Extract the text of each entry below exactly, leaving every image behind.
--- Begin ---
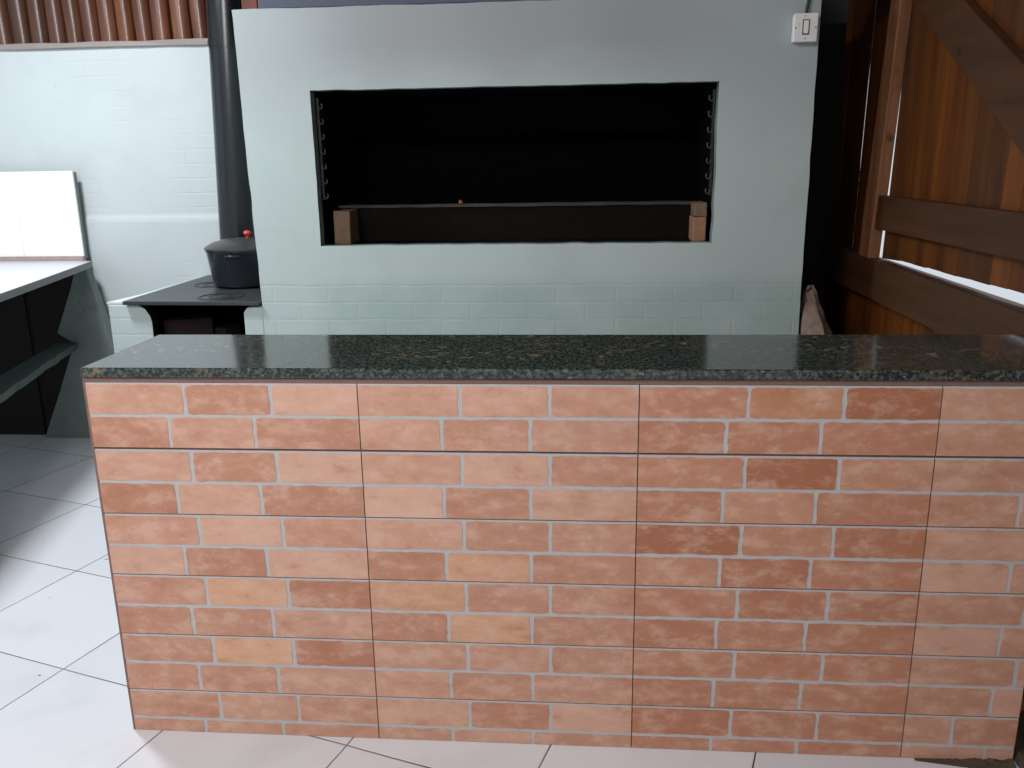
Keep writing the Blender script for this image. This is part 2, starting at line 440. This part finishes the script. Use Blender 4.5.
# leaning door post of orange-brown timber
bm = B()
zs = [.95+k*(1.75)/18 for k in range(19)]
prev = None; first = None
for z in zs:
    ln = (z-.95)*-.108
    j = .004*mnoise.noise(Vector((3, z*7, 1))); j2 = .005*mnoise.noise(Vector((9, z*6, 4)))
    y0, y1 = 1.674+ln+j, 1.795+ln+j2-.02*(z-.95)
    r = [bm.verts.new(c) for c in ((XR-.045, y0, z), (XR-.001, y0, z), (XR-.001, y1, z), (XR-.045, y1, z))]
    if prev:
        for q in range(4): bm.faces.new([prev[q], prev[(q+1) % 4], r[(q+1) % 4], r[q]])
    else: bm.faces.new(r)
    prev = r
bm.faces.new(prev[::-1])
tag(obj('wooden_post', bm, M['post'], bevel=.003), 'pale orange-brown wooden post leaning beside the plank door', 'post')

# long sill beam below the door
bm = B(); box(bm, XR-.046, XR-.002, -2.6, YW-.05, .800, .951, div=40, jit=.006)
tag(obj('sill_beam', bm, M['plank_h'], bevel=.006), 'dark brown horizontal beam below the bright gap under the plank door', 'beam')

# ------------------------------------------------------------------ brick-tiled counter
W = .61; XE = 2.078; HC = .884
ct = thing('service_counter', 'low brick-tiled counter under the dark granite worktop', 'counter', (1.04, .17, 0))
bm = B(); box(bm, .002, XE-.002, .002, .335, 0, HC)
obj('counter_body', bm, M['mortar'], ct)
rows = [.884, .808, .731, .651, .574, .495, .421, .342, .266, .190, .115, .037, 0.0]
tone = {0: [(.6,.35,.8),(.3,.6,.35),(.65,.35,.85),(.25,.65,.35),(.5,.8,.5),(.75,.3,.75),(.4,-.8,.22),(.38,.4,.6),(.4,-.8,.2),(.38,.4,.6),(.4,.6,.5),(.4,.5,.5)],
        1: [(.6,.65,.5),(.6,.45,.55),(.6,.78,.4),(.85,.4,.65),(.6,.42,.45),(.32,-.75,.38),(-.6,.42,.4),(.32,-.75,.38),(.55,.55,.45),(.58,.42,.5),(.65,.3,.8),(.5,.65,.5)],
        2: [(.42,-.55,.15),(.38,.38,.42),(.5,.15,.6),(.38,.65,.42),(.15,.5,.25),(.55,.28,.4),(.4,.32,.35),(.35,.45,.38),(.38,.4,.4),(.38,.45,.4),(.28,.4,.4),(.5,.5,.4)],
        3: [(.55,.5),(.48,.45),(.5,.5),(.5,.7),(.58,.5),(.75,.5),(.45,.62),(.75,.5),(.5,.62),(.42,.78),(.55,.38),(.6,.6)]}
DK, LT, OR = Vector((.42,.150,.072)), Vector((.74,.44,.32)), Vector((.74,.42,.26))
def tcol(v):
    c = DK.lerp(OR if v < 0 else LT, abs(v)); j = random.uniform(-.03, .03)
    return (c.x*(1+j), c.y*(1+j), c.z*(1+j), 1)
bm = B(); cols = {}
lay = bm.faces.layers.int.new('k')
def addface(vs, mi, c=(1,1,1,1)):
    f = bm.faces.new(vs); f.material_index = mi; k = len(cols); cols[k] = c; f[lay] = k; return f
def slab_poly(pts, y0, y1, mi, c):
    A = [bm.verts.new((x, y1, z)) for x, z in pts]; C = [bm.verts.new((x, y0, z)) for x, z in pts]
    addface(C, mi, c)
    for i in range(len(pts)):
        j = (i+1) % len(pts); addface([A[i], A[j], C[j], C[i]], mi, c)
def ragged(x0, x1, z0, z1, L, R, Bm, T, sd):
    """brick outline; edges on the mortar side are rounded and uneven, edges on a tile joint are straight"""
    pts = []
    rc = .006
    def J(s, k): return mnoise.noise(Vector((sd*3.7+s*11, k*1.9, sd*.7)))
    n = 14
    for k in range(n+1):
        u = k/n; pts.append((x0+(x1-x0)*u, z0+(J(1,k)*.0026 if Bm else 0)))
    for k in range(1, 6):
        u = k/6; pts.append((x1+(J(2,k)*.0034 if R else 0), z0+(z1-z0)*u))
    for k in range(n+1):
        u = 1-k/n; pts.append((x0+(x1-x0)*u, z1+(J(3,k)*.0026 if T else 0)))
    for k in range(1, 6):
        u = 1-k/6; pts.append((x0+(J(4,k)*.0034 if L else 0), z0+(z1-z0)*u))
    out = []
    for (x, z) in pts:                       # knock the corners off
        for (cx, cz, on) in ((x0, z0, L and Bm), (x1, z0, R and Bm), (x1, z1, R and T), (x0, z1, L and T)):
            if on and abs(x-cx) < .0042 and abs(z-cz) < .0042:
                x += .0014*(1 if cx == x0 else -1); z += .0012*(1 if cz == z0 else -1)
        out.append((x, z))
    return out
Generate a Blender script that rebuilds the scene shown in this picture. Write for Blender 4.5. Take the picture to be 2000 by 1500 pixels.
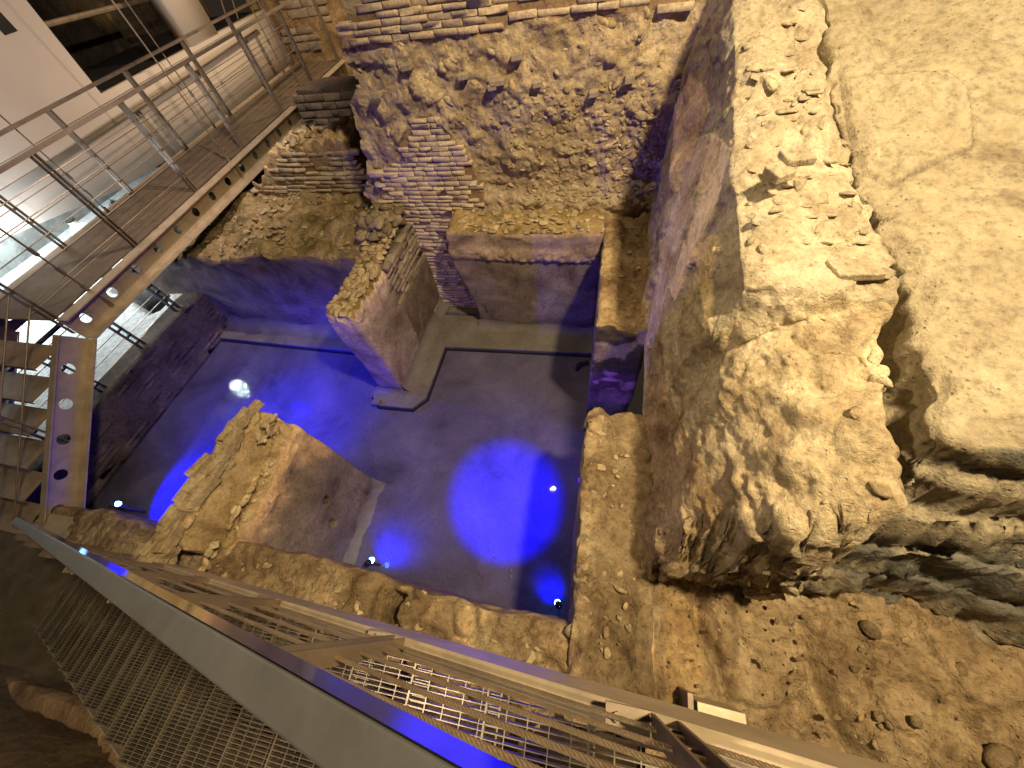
--- End ---
ANSWER BELOW ▸
Keep writing the Blender script for this image. This is part 2, starting at line 440. This part finishes the script. Use Blender 4.5.
# leaning door post of orange-brown timber
bm = B()
zs = [.95+k*(1.75)/18 for k in range(19)]
prev = None; first = None
for z in zs:
    ln = (z-.95)*-.108
    j = .004*mnoise.noise(Vector((3, z*7, 1))); j2 = .005*mnoise.noise(Vector((9, z*6, 4)))
    y0, y1 = 1.674+ln+j, 1.795+ln+j2-.02*(z-.95)
    r = [bm.verts.new(c) for c in ((XR-.045, y0, z), (XR-.001, y0, z), (XR-.001, y1, z), (XR-.045, y1, z))]
    if prev:
        for q in range(4): bm.faces.new([prev[q], prev[(q+1) % 4], r[(q+1) % 4], r[q]])
    else: bm.faces.new(r)
    prev = r
bm.faces.new(prev[::-1])
tag(obj('wooden_post', bm, M['post'], bevel=.003), 'pale orange-brown wooden post leaning beside the plank door', 'post')

# long sill beam below the door
bm = B(); box(bm, XR-.046, XR-.002, -2.6, YW-.05, .800, .951, div=40, jit=.006)
tag(obj('sill_beam', bm, M['plank_h'], bevel=.006), 'dark brown horizontal beam below the bright gap under the plank door', 'beam')

# ------------------------------------------------------------------ brick-tiled counter
W = .61; XE = 2.078; HC = .884
ct = thing('service_counter', 'low brick-tiled counter under the dark granite worktop', 'counter', (1.04, .17, 0))
bm = B(); box(bm, .002, XE-.002, .002, .335, 0, HC)
obj('counter_body', bm, M['mortar'], ct)
rows = [.884, .808, .731, .651, .574, .495, .421, .342, .266, .190, .115, .037, 0.0]
tone = {0: [(.6,.35,.8),(.3,.6,.35),(.65,.35,.85),(.25,.65,.35),(.5,.8,.5),(.75,.3,.75),(.4,-.8,.22),(.38,.4,.6),(.4,-.8,.2),(.38,.4,.6),(.4,.6,.5),(.4,.5,.5)],
        1: [(.6,.65,.5),(.6,.45,.55),(.6,.78,.4),(.85,.4,.65),(.6,.42,.45),(.32,-.75,.38),(-.6,.42,.4),(.32,-.75,.38),(.55,.55,.45),(.58,.42,.5),(.65,.3,.8),(.5,.65,.5)],
        2: [(.42,-.55,.15),(.38,.38,.42),(.5,.15,.6),(.38,.65,.42),(.15,.5,.25),(.55,.28,.4),(.4,.32,.35),(.35,.45,.38),(.38,.4,.4),(.38,.45,.4),(.28,.4,.4),(.5,.5,.4)],
        3: [(.55,.5),(.48,.45),(.5,.5),(.5,.7),(.58,.5),(.75,.5),(.45,.62),(.75,.5),(.5,.62),(.42,.78),(.55,.38),(.6,.6)]}
DK, LT, OR = Vector((.42,.150,.072)), Vector((.74,.44,.32)), Vector((.74,.42,.26))
def tcol(v):
    c = DK.lerp(OR if v < 0 else LT, abs(v)); j = random.uniform(-.03, .03)
    return (c.x*(1+j), c.y*(1+j), c.z*(1+j), 1)
bm = B(); cols = {}
lay = bm.faces.layers.int.new('k')
def addface(vs, mi, c=(1,1,1,1)):
    f = bm.faces.new(vs); f.material_index = mi; k = len(cols); cols[k] = c; f[lay] = k; return f
def slab_poly(pts, y0, y1, mi, c):
    A = [bm.verts.new((x, y1, z)) for x, z in pts]; C = [bm.verts.new((x, y0, z)) for x, z in pts]
    addface(C, mi, c)
    for i in range(len(pts)):
        j = (i+1) % len(pts); addface([A[i], A[j], C[j], C[i]], mi, c)
def ragged(x0, x1, z0, z1, L, R, Bm, T, sd):
    """brick outline; edges on the mortar side are rounded and uneven, edges on a tile joint are straight"""
    pts = []
    rc = .006
    def J(s, k): return mnoise.noise(Vector((sd*3.7+s*11, k*1.9, sd*.7)))
    n = 14
    for k in range(n+1):
        u = k/n; pts.append((x0+(x1-x0)*u, z0+(J(1,k)*.0026 if Bm else 0)))
    for k in range(1, 6):
        u = k/6; pts.append((x1+(J(2,k)*.0034 if R else 0), z0+(z1-z0)*u))
    for k in range(n+1):
        u = 1-k/n; pts.append((x0+(x1-x0)*u, z1+(J(3,k)*.0026 if T else 0)))
    for k in range(1, 6):
        u = 1-k/6; pts.append((x0+(J(4,k)*.0034 if L else 0), z0+(z1-z0)*u))
    out = []
    for (x, z) in pts:                       # knock the corners off
        for (cx, cz, on) in ((x0, z0, L and Bm), (x1, z0, R and Bm), (x1, z1, R and T), (x0, z1, L and T)):
            if on and abs(x-cx) < .0042 and abs(z-cz) < .0042:
                x += .0014*(1 if cx == x0 else -1); z += .0012*(1 if cz == z0 else -1)
        out.append((x, z))
    return out
Generate a Blender script that rebuilds the scene shown in this picture. Write for Blender 4.5. Take the picture to be 2000 by 1500 pixels.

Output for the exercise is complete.